Kathryn Bigelow joga a bomba — e o Pentágono explode
Você sabe que o filme causou impacto quando o Departamento de Defesa dos Estados Unidos se sente pessoalmente ofendido.
Foi o que aconteceu com Casa de Dinamite (House of Dynamite), novo thriller da diretora Kathryn Bigelow, lançado na Netflix na última sexta-feira (24).
O longa mostra um cenário de pesadelo: um possível ataque nuclear contra os EUA e a reação desesperada do governo para conter o desastre.
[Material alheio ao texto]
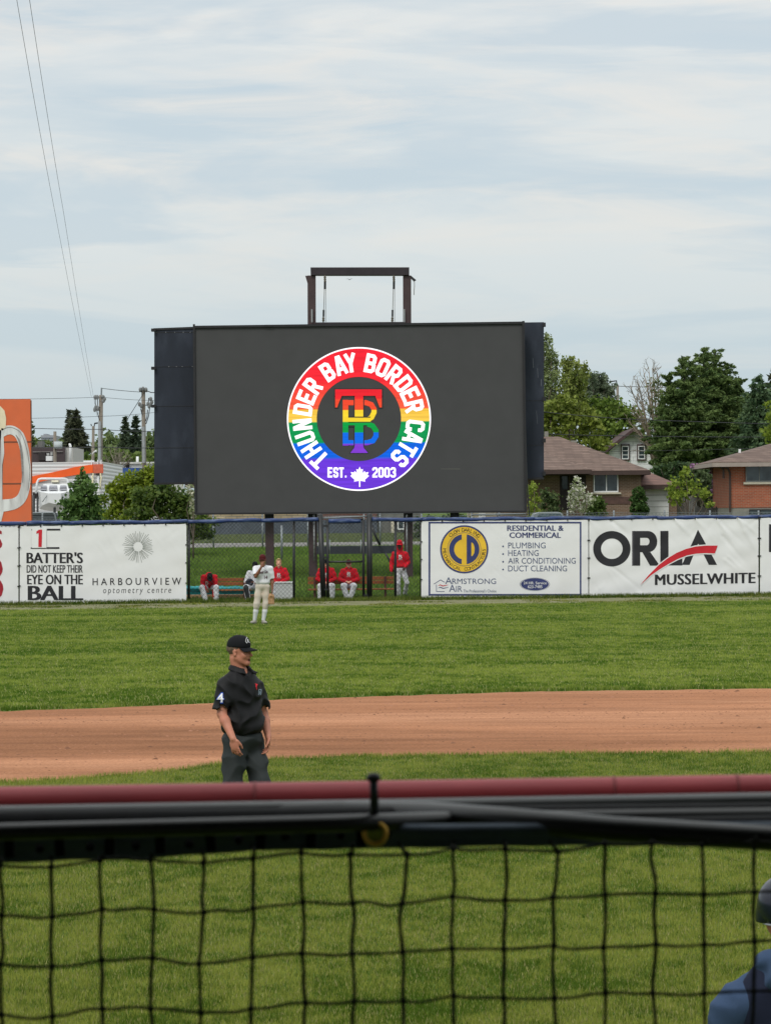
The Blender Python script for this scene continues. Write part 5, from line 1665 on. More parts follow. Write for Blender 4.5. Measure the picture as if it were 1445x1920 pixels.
MB().tube([P(171, 795, 235), P(172, 799, 235)], 0.04, 5).tube([P(178, 793, 235), P(177, 800, 235)], 0.04, 5).tube([P(177.5, 794, 234.8), P(184, 793, 234.8)], 0.06, 5).build('bracket', M_frame, u4)
MB().tube([P(173.5, 853, 234.7), P(175, 849, 234.6), P(179, 846.3, 234.5), P(181.5, 846, 234.5)], [0.04, 0.04, 0.06, 0.11], 6).build('street_lamp', M_wtrim, u4, smooth=True)
u5 = upole('dark pole top rising from the trees right of the scoreboard', 1157, 722, 260, 0.1)
MB().tube([P(1155.5, 723, 260), P(1155, 714, 260), P(1144, 715.5, 260)], 0.06, 5).build('bracket', M_frame, u5)
def line(label, pts, r, sag=0.0, cat='wire', group='overhead wires'):
    """straight-hung wire through 3-D points with a parabola of sag between them"""
    q = []
    for a, b in zip(pts, pts[1:]):
        n_ = 24
        for k in range(n_ + (1 if b is pts[-1] else 0)):
            t_ = k / n_
            p = a.lerp(b, t_); p.z -= sag * 4 * t_ * (1 - t_); q.append(p)
    o = MB().tube(q, r, 5, caps=False).build('overhead_wire', M_line, smooth=True)
    tag(o, label, cat, group)
# two lines from the near lamp tower down to the far pole
line('left of two long thin wires slanting down across the sky on the left', [P(22, -60, 62), P(104, 400, 108), P(172, 745, 192)], 0.0055, 0.12)
line('right of two long thin wires slanting down across the sky on the left', [P(47, -60, 62), P(120, 400, 108), P(182, 780, 192)], 0.0055, 0.12)
GW = 'thin wires strung across the left skyline'
for ya, ym, yb, lab in ((748, 744.5, 751, 'upper wire across the left skyline, just above the billboard top'), (784.5, 780.5, 772, 'pale wire crossing the dark spruce top on the left'), (799, 805, 808.5, 'thick cable across the left trees at mid height'), (838, 838, 839, 'low cable across the trees left of the scoreboard')):
    line(lab, [P(-40, ya, 197), P(190, ym, 195), P(300, yb, 205)], 0.021 if ya in (799, 838) else 0.012, 0.05, group=None)
line('steep guy wire left of the crossarm pole', [P(268, 740, 204), P(238, 788, 204)], 0.02, group=None)
line('top wire between the spike and the crossarm', [P(190.8, 728, 196), P(262, 735, 205)], 0.018, 0.02, group=None)
for ya, ym, yb, lab in ((768, 785, 795, 'wire dipping across the green trees at right'), (811.5, 817, 819, 'lower wire crossing in front of the white gable'), (854, 846, 838, 'lowest wire running past the white gable windows')):
    line(lab, [P(980, ya, 172), P(1160, ym, 172), P(1480, yb + 0.5, 172)], 0.02 if ya < 850 else 0.012, 0.03, group=None)
line('pair wire from the dark pole top across to the big conifer', [P(1157, 724, 259.5), P(1330, 728, 250)], 0.025, 0.02, group=None)
# ================================================================== trees and shrubs
M_leaf = tone_mat('leaves', rough=0.6, transl=0.40, spec=0.25)
M_needle = tone_mat('needles', rough=0.7, transl=0.25, spec=0.2)
M_bark = mat('grey_brown_bark', S(92, 82, 72), rough=0.9, var=0.25, scale=6, stretch=(3, 3, 0.6))
M_bark_d = mat('dark_bark', S(62, 54, 48), rough=0.9, var=0.25, scale=6)
def quads(cen, size, rng, up=0.35, aspect=1.5, dirs=None):
    n = len(cen)
    nrm = rng.normal(size=(n, 3)); nrm[:, 2] += up; nrm /= np.linalg.norm(nrm, axis=1)[:, None]
    if dirs is None:
        t = rng.normal(size=(n, 3))
    else:
        t = dirs + rng.normal(size=(n, 3)) * 0.35
    t -= (t * nrm).sum(1)[:, None] * nrm
    t /= np.linalg.norm(t, axis=1)[:, None] + 1e-9
    b = np.cross(nrm, t)
    s = (size * rng.uniform(0.6, 1.35, n))[:, None]
    v = np.stack([cen - t * s * aspect / 2, cen + b * s / 2, cen + t * s * aspect / 2, cen - b * s / 2], 1)
    return v.reshape(-1, 3), np.arange(n * 4).reshape(-1, 4)
def leafcloud(blobs, leaf, rng, dens=1.0, nclump=16, sig=0.24, shell=0.55):
    """blobs: (centre, radii) ellipsoids; leaves gather in clumps spread through each"""
    cs, tones = [], []
    for c, r in blobs:
        r = np.array(r); c = np.array(c)
        A = (r[0] * r[2] + r[0] * r[1] + r[1] * r[2]) / 3 * math.pi
        n = int(dens * A * 9.0 / (leaf * leaf * 1.5))
        k = max(9, int(nclump * 1.5 * max(0.7, A / 4)))
        d = rng.normal(size=(k, 3)); d /= np.linalg.norm(d, axis=1)[:, None]
        rad = shell + (1 - shell) * rng.random(k) ** 0.7
        cc = d * rad[:, None] * r * 0.92
        ct = rng.normal(0, 1, k)
        w = rng.integers(0, k, n)
        off = rng.normal(size=(n, 3)) * sig * np.minimum(r, r.mean() * 1.2) * rng.uniform(0.6, 1.1, k)[w][:, None]
        p = cc[w] + off
        cs.append(p + c); tones.append(ct[w])
    return np.concatenate(cs), np.concatenate(tones)
def leaf_cols(tones, rng, dark, light, spread=0.28, extra=None, extra_p=0.0):
    n = len(tones)
    t = np.clip(0.5 + 0.22 * tones + rng.normal(0, spread, n), 0, 1)[:, None]
    c = (np.array(dark) * (1 - t) + np.array(light) * t) * np.array([1.2, 1.25, 1.2])
    if extra is not None:
        k = rng.random(n) < extra_p
        c[k] = np.array(extra) * rng.uniform(0.75, 1.1, k.sum())[:, None]
    return np.repeat(c, 4, axis=0)
def limbs(base, tops, r0, rng, bend=0.25):
    mb = MB()
    hz_ = max(t[2] for t in tops)
    for t in tops:
        b, t = Vector(base), Vector(t)
        k1 = b.lerp(t, 0.35); k1.x = lerp(b.x, t.x, 0.12); k1.y = lerp(b.y, t.y, 0.12)
        k2 = b.lerp(t, 0.7); k2 += Vector((rng.normal(), rng.normal(), 0)) * bend
        mb.tube([b, k1, k2, t], [r0, r0 * 0.7, r0 * 0.38, r0 * 0.10], 7)
    return mb
def blob_tree(name, label, cat, Y, pblobs, leaf, dark, light, seed, group=None, dens=1.0, trunk=0.15, depth=1.0, sig=0.24, shell=0.5, nclump=16, extra=None, extra_p=0.0, base_px=None, bark=M_bark, gz=None, aspect=1.5):
    rng = np.random.default_rng(seed)
    sc = Y / FPX
    bl = []
    for k, (px, py, rx, ry) in enumerate(pblobs):
        q = P(px, py, Y + rng.uniform(-0.5, 0.5) * rx * sc)
        bl.append(((q.x, q.y, q.z), (rx * sc, rx * sc * depth, ry * sc)))
    bx = base_px if base_px is not None else float(np.mean([b[0] for b in pblobs]))
    g = ground_z(0, Y) if gz is None else gz
    base = Vector((P(bx, 960, Y).x, Y, g - 0.1))
    t = thing(name, label, cat, base, group)
    cen, tn = leafcloud(bl, leaf, rng, dens, nclump, sig, shell)
    k = cen[:, 2] > g + 0.03
    cen, tn = cen[k], tn[k]
    v, f = quads(cen, np.full(len(cen), leaf), rng, aspect=aspect)
    np_mesh('crown', v, f, M_leaf, t, col=leaf_cols(tn, rng, dark, light, extra=extra, extra_p=extra_p))
    tops = [(c[0], c[1], c[2] + r[2] * 0.4) for c, r in bl]
    limbs(base, tops, trunk, rng).build('trunk', bark, t, smooth=True)
    return t
def conifer(label, px, ytop, ybot, Y, halfw, dark, light, seed, leaf=0.2, shape=1.0, skew=0.0, group=None, dens=1.0, layers=26, droop=0.25, name='spruce_tree', irregular=0.25, jag=0.0):
    rng = np.random.default_rng(seed)
    sc = Y / FPX
    top, bot = P(px, ytop, Y), P(px, ybot, Y)
    g = min(ground_z(0, Y), bot.z)
    base = Vector((bot.x, Y, g - 0.1))
    t = thing(name, label, 'tree', base, group)
    H_ = top.z - bot.z; Wm = halfw * sc
    MB().tube([base, (base.x, Y, lerp(g, top.z, 0.6)), top], [0.03 * H_ * 0.6 + 0.08, 0.018 * H_ * 0.6 + .04, 0.02], 8).build('trunk', M_bark_d, t, smooth=True)
    cen, dr, tn = [], [], []
    for k in range(layers):
        u = (k + rng.random()) / layers           # 0 top .. 1 bottom
        z = top.z - u * H_
        w = Wm * (0.04 + 0.96 * u ** shape)
        nb = int(5 + 9 * u)
        a0 = rng.random() * 6.28
        for b in range(nb):
            a = a0 + 2 * math.pi * b / nb + rng.normal(0, 0.2)
            Lb = w * rng.uniform(1 - irregular * 1.6, 1 + irregular * 0.7) + jag * max(0, rng.normal()) * 0.25
            m_ = max(6, int(dens * 34 * Lb))
            s = rng.random(m_) ** 0.75
            x = np.cos(a) * s * Lb; y = np.sin(a) * s * Lb
            zz = z - droop * Lb * s + 0.12 * Lb * s ** 2 + rng.normal(0, 0.05 + 0.03 * Lb, m_)
            wide = 0.18 * Lb * (1 - 0.5 * s)
            side = rng.normal(0, 1, m_) * wide
            x += -np.sin(a) * side; y += np.cos(a) * side
            cen.append(np.stack([base.x + x + skew * u, Y + y, zz], 1))
            dr.append(np.tile(np.array([np.cos(a), np.sin(a), -droop * 0.6]), (m_, 1)))
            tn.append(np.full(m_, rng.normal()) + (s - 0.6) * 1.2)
    cen, dr, tn = np.concatenate(cen), np.concatenate(dr), np.concatenate(tn)
    v, f = quads(cen, np.full(len(cen), leaf), rng, up=0.8, aspect=2.6, dirs=dr)
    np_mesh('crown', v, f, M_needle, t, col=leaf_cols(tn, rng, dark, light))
    return t
def upright_tree(label, stems, Y, leaf, dark, light, seed, dens=1.0, spread=0.35, name='poplar_tree', group=None, base=None):
    """sparse tree of upright shoots: stems are (x_top, y_top, x_base, y_base) in the photograph"""
    rng = np.random.default_rng(seed)
    b0 = P(base if base else stems[0][2], 960, Y); g = ground_z(0, Y)
    t = thing(name, label, 'tree', (b0.x, Y, g), group)
    mb = MB(); cen, tn = [], []
    for xt, yt, xb, yb in stems:
        dy = rng.uniform(-1.2, 1.2)
        a, b = P(xt, yt, Y + dy), P(xb, yb, Y + dy * 0.3)
        mid = a.lerp(b, 0.5) + Vector((rng.normal() * 0.15, 0, 0))
        mb.tube([Vector((b0.x, Y, g - .1)), b, mid, a], [0.14, 0.07, 0.04, 0.012], 5)
        Ls = (a - b).length
        nt_ = int(9 * Ls)
        for k in range(nt_):
            u = rng.random() ** 0.9
            c = b.lerp(a, u)
            ln = spread * (1.25 - 0.85 * u) * rng.uniform(0.4, 1.3)
            an = rng.uniform(0, 6.28)
            e = c + Vector((math.cos(an) * ln, math.sin(an) * ln, ln * 0.8))
            mb.tube([c, e], [0.015, 0.006], 3, caps=False)
            m_ = int(dens * 16)
            s = rng.random(m_)[:, None]
            cen.append(np.array(c) * (1 - s) + np.array(e) * s + rng.normal(0, 0.10, (m_, 3)))
            tn.append(np.full(m_, rng.normal()))
    cen, tn = np.concatenate(cen), np.concatenate(tn)
    v, f = quads(cen, np.full(len(cen), leaf), rng)
    np_mesh('crown', v, f, M_leaf, t, col=leaf_cols(tn, rng, dark, light))
    mb.build('trunk', M_bark, t, smooth=True)
    return t
def bare_tree(label, px, yb, Y, shoots, seed, m, r=0.05, n_sub=14, group=None, name='bare_tree'):
    rng = np.random.default_rng(seed)
    g = ground_z(0, Y)
    b = P(px, yb, Y); b.z = max(b.z, g)
    t = thing(name, label, 'tree', (b.x, Y, g), group)
    mb = MB()
    if b.z > g + 0.1: mb.tube([(b.x, Y, g - .1), b], [r * 2.6, r * 2.0], 6)
    tw = MB()
    for xt, yt in shoots:
        a = P(xt, yt, Y + rng.uniform(-1.5, 1.5))
        mid = b.lerp(a, 0.45) + Vector((rng.normal() * 0.2, rng.normal() * 0.2, 0.2))
        mb.tube([b, mid, a], [r * 1.6, r * 0.9, r * 0.22], 5)
        L_ = (a - b).length
        for k in range(n_sub):
            u = rng.uniform(0.3, 0.98)
            c = (b.lerp(mid, u / 0.45) if u < 0.45 else mid.lerp(a, (u - 0.45) / 0.55))
            ln = L_ * rng.uniform(0.08, 0.3) * (1.1 - u * 0.6)
            d = (a - b).normalized() + Vector((rng.normal() * 0.55, rng.normal() * 0.55, rng.normal() * 0.25)); d.normalize()
            e = c + d * ln
            tw.tube([c, e], [r * 0.32, r * 0.14], 3, caps=False)
            for q in range(3):
                c2 = c.lerp(e, rng.uniform(0.4, 0.95)); d2 = d + Vector((rng.normal() * .6, rng.normal() * .6, rng.normal() * .4)); d2.normalize()
                tw.tube([c2, c2 + d2 * ln * 0.45], [r * 0.2, r * 0.09], 3, caps=False)
    mb.build('trunk', m, t, smooth=True)
    tw.build('twigs', m, t)
    return t
G_olive = ((0.080, 0.108, 0.016), (0.225, 0.255, 0.050))
G_mid = ((0.055, 0.090, 0.020), (0.160, 0.205, 0.055))
G_dark = ((0.026, 0.046, 0.018), (0.080, 0.110, 0.042))
G_far = ((0.066, 0.098, 0.036), (0.165, 0.205, 0.080))
G_fresh = ((0.085, 0.130, 0.014), (0.250, 0.300, 0.045))
G_yel = ((0.080, 0.115, 0.010), (0.245, 0.290, 0.030))
GR = 'trees beyond the houses at right'
GL_ = 'trees beyond the works yard at left'
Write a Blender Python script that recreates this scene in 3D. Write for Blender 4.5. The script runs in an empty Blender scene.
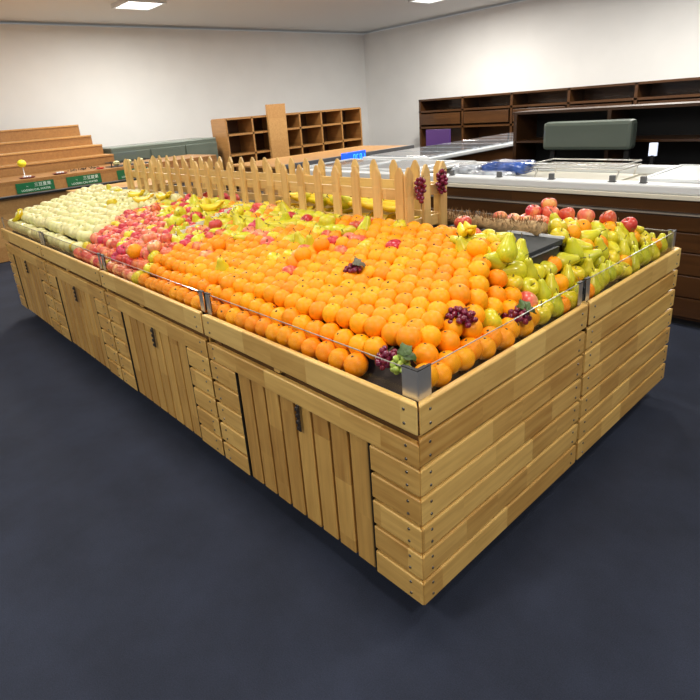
import bpy, bmesh, math, random
from mathutils import Vector, Matrix, Euler
random.seed(7)
PI = math.pi
SC = bpy.context.scene
COL = SC.collection

# ------------------------------------------------------------------ camera
cam_d = bpy.data.cameras.new('camera'); cam = bpy.data.objects.new('camera', cam_d); COL.objects.link(cam)
cam.location = (0.842, -0.987, 1.557)
cam.rotation_mode = 'XYZ'; cam.rotation_euler = (1.234, 0.076, 0.835)
cam_d.sensor_width = 36; cam_d.lens = 555.9 / 700 * 36
cam_d.shift_x = (350 - 334.3) / 700; cam_d.shift_y = -(350 - 301.9) / 700
cam_d.clip_start = .05; cam_d.clip_end = 100
SC.camera = cam
SC.view_settings.view_transform = 'Standard'; SC.view_settings.look = 'None'
SC.view_settings.gamma = 1; SC.view_settings.use_curve_mapping = False
SC.view_settings.exposure = 0.0
# ------------------------------------------------------------------ world and ceiling lights
w = bpy.data.worlds.new('world'); SC.world = w; w.use_nodes = True
w.node_tree.nodes['Background'].inputs[0].default_value = (.95, .97, 1, 1)
w.node_tree.nodes['Background'].inputs[1].default_value = .34
def area(loc, sx, sy, power, col=(1, .97, .9), rot=(0, 0, 0)):
    d = bpy.data.lights.new('ceiling_lamp', 'AREA'); d.shape = 'RECTANGLE'; d.size = sx; d.size_y = sy; d.energy = power; d.color = col
    o = bpy.data.objects.new('ceiling_lamp', d); COL.objects.link(o); o.location = loc; o.rotation_euler = rot
    return o
LAMPS = [(-.3, .2, 24), (-2.4, .2, 21), (-4.6, .3, 15), (2.1, -.6, 64), (-1.6, 2.6, 28), (-6.6, 1.4, 75), (-6.6, 5.2, 70), (-2.6, 5.6, 60), (1.2, 2.4, 40), (-8.4, 3.4, 80), (-2.2, 8.0, 150), (-6.4, 8.2, 150), (-1.0, -2.7, 62), (-4.0, -2.6, 46)]  # last two are added out of view to brighten the long crate fronts
for (x, y, e) in LAMPS: area((x, y, 3.22), .5, .5, e)

# ------------------------------------------------------------------ materials
def nt(name):
    m = bpy.data.materials.new(name); m.use_nodes = True
    n = m.node_tree.nodes; l = m.node_tree.links
    return m, n, l, n['Principled BSDF']
def plain(name, col, rough=.5, metal=0, noise=0, nscale=20, bump=0, bscale=60, coat=0, varv=0, varh=0, emis=None, estr=0, spec=.5):
    m, n, l, b = nt(name)
    b.inputs['Base Color'].default_value = (*col, 1); b.inputs['Roughness'].default_value = rough; b.inputs['Metallic'].default_value = metal
    b.inputs['Coat Weight'].default_value = coat; b.inputs['Specular IOR Level'].default_value = spec
    if emis: b.inputs['Emission Color'].default_value = (*emis, 1); b.inputs['Emission Strength'].default_value = estr
    src = None; tc = n.new('ShaderNodeTexCoord')
    if noise:
        t = n.new('ShaderNodeTexNoise'); t.inputs['Scale'].default_value = nscale; t.inputs['Detail'].default_value = 4
        l.new(tc.outputs['Object'], t.inputs['Vector'])
        r = n.new('ShaderNodeMapRange'); r.inputs['To Min'].default_value = 1 - noise; r.inputs['To Max'].default_value = 1 + noise
        r.inputs['From Min'].default_value = .3; r.inputs['From Max'].default_value = .7
        l.new(t.outputs['Fac'], r.inputs[0]); src = r.outputs[0]
    if src or varv or varh:
        h = n.new('ShaderNodeHueSaturation'); h.inputs['Color'].default_value = (*col, 1)
        oi = n.new('ShaderNodeObjectInfo')
        if src and varv:
            r2 = n.new('ShaderNodeMapRange'); r2.inputs['To Min'].default_value = 1 - varv; r2.inputs['To Max'].default_value = 1 + varv
            l.new(oi.outputs['Random'], r2.inputs[0]); mu = n.new('ShaderNodeMath'); mu.operation = 'MULTIPLY'
            l.new(src, mu.inputs[0]); l.new(r2.outputs[0], mu.inputs[1]); src = mu.outputs[0]
        if src: l.new(src, h.inputs['Value'])
        if varh:
            wn = n.new('ShaderNodeTexWhiteNoise'); wn.noise_dimensions = '1D'; l.new(oi.outputs['Random'], wn.inputs['W'])
            r3 = n.new('ShaderNodeMapRange'); r3.inputs['To Min'].default_value = .5 - varh; r3.inputs['To Max'].default_value = .5 + varh
            l.new(wn.outputs[0], r3.inputs[0]); l.new(r3.outputs[0], h.inputs['Hue'])
        l.new(h.outputs[0], b.inputs['Base Color'])
    if bump:
        t = n.new('ShaderNodeTexNoise'); t.inputs['Scale'].default_value = bscale; l.new(tc.outputs['Object'], t.inputs['Vector'])
        bp = n.new('ShaderNodeBump'); bp.inputs['Strength'].default_value = bump; bp.inputs['Distance'].default_value = .001
        l.new(t.outputs['Fac'], bp.inputs['Height']); l.new(bp.outputs[0], b.inputs['Normal'])
    return m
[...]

Mas o drama político e militar, estrelado por Idris Elba e Rebecca Ferguson, acabou detonando uma crise real — desta vez, entre Hollywood e o Pentágono.
O filme que fez o Pentágono suar frio
De acordo com um memorando interno da Agência de Defesa de Mísseis (MDA), obtido pela Bloomberg News, o governo americano não ficou nada feliz com a representação de suas forças defensivas.
“Os interceptadores fictícios do filme erram o alvo, e entendemos que isso tem a intenção de ser parte do drama. Mas os testes reais contam uma história muito diferente”, afirmou o documento.
A MDA alegou que Casa de Dinamite subestima as capacidades antimísseis dos EUA, citando inclusive uma fala do personagem de Jared Harris, que menciona uma taxa de interceptação de apenas 50%.
Segundo a agência, essa estatística seria baseada em protótipos antigos — e que os sistemas atuais têm 100% de precisão há mais de uma década (otimismo nuclear é uma categoria à parte, convenhamos).
O Pentágono reforçou ainda que não foi consultado sobre o filme e que o roteiro “não reflete as opiniões ou prioridades desta administração”.
Traduzindo:
Kathryn Bigelow brincou com os brinquedos do Tio Sam sem pedir permissão — e agora o Tio Sam está chorando no Twitter institucional.
Kathryn Bigelow responde com estilo: “Queríamos ser independentes”
Em entrevista à CBS, a diretora, vencedora do Oscar por Guerra ao Terror, confirmou que decidiu não envolver o Pentágono na produção.
“Senti que precisávamos ser mais independentes”, disse Bigelow.
“Mas tivemos vários consultores técnicos que trabalharam no Pentágono. Eles estavam comigo todos os dias durante as filmagens.”
A resposta é clássica Bigelow: realismo brutal com pitadas de rebeldia autoral.
Ela não é de fazer filmes confortáveis — basta lembrar A Hora Mais Escura (2012), que incomodou metade de Washington com sua abordagem sobre a caçada a Bin Laden.
O enredo: quando o relógio nuclear marca zero
Em Casa de Dinamite, Idris Elba interpreta um alto oficial da defesa americana tentando evitar uma guerra total após a detecção de um míssil nuclear “não identificado”.
Rebecca Ferguson vive uma analista que descobre falhas no protocolo de interceptação, e Jared Harris interpreta um estrategista cínico que questiona o próprio conceito de “dissuasão”.
O suspense se passa em tempo quase real, dentro de salas de comando e bunkers claustrofóbicos — um tipo de tensão que Bigelow domina como ninguém.
E, sim, o final é daqueles que deixa o público em silêncio absoluto, se perguntando quem realmente puxou o gatilho da bomba.
Quando ficção e geopolítica colidem
A ironia é deliciosa: o filme que critica o sistema de defesa americano é, sem querer, o melhor anúncio do próprio sistema — porque o Pentágono sentiu a necessidade de reagir publicamente.
O episódio levanta uma velha questão sobre a relação entre cinema e poder:
Até que ponto a arte pode — ou deve — retratar o Estado sem sua bênção?
Bigelow, como sempre, prefere errar pelo excesso de coragem do que pelo medo de ofender.
Conclusão: Kathryn Bigelow segue imbatível no campo de batalha
Casa de Dinamite não é apenas um filme sobre guerra nuclear.
É sobre ego, paranoia e política travestida de patriotismo — temas que a diretora domina desde Guerra ao Terror.
Se o Pentágono queria evitar atenção, conseguiu o oposto: transformou o filme em manchete.
E, convenhamos, quando o inimigo é a burocracia militar, ser chamada de “imprecisa” é quase um elogio artístico.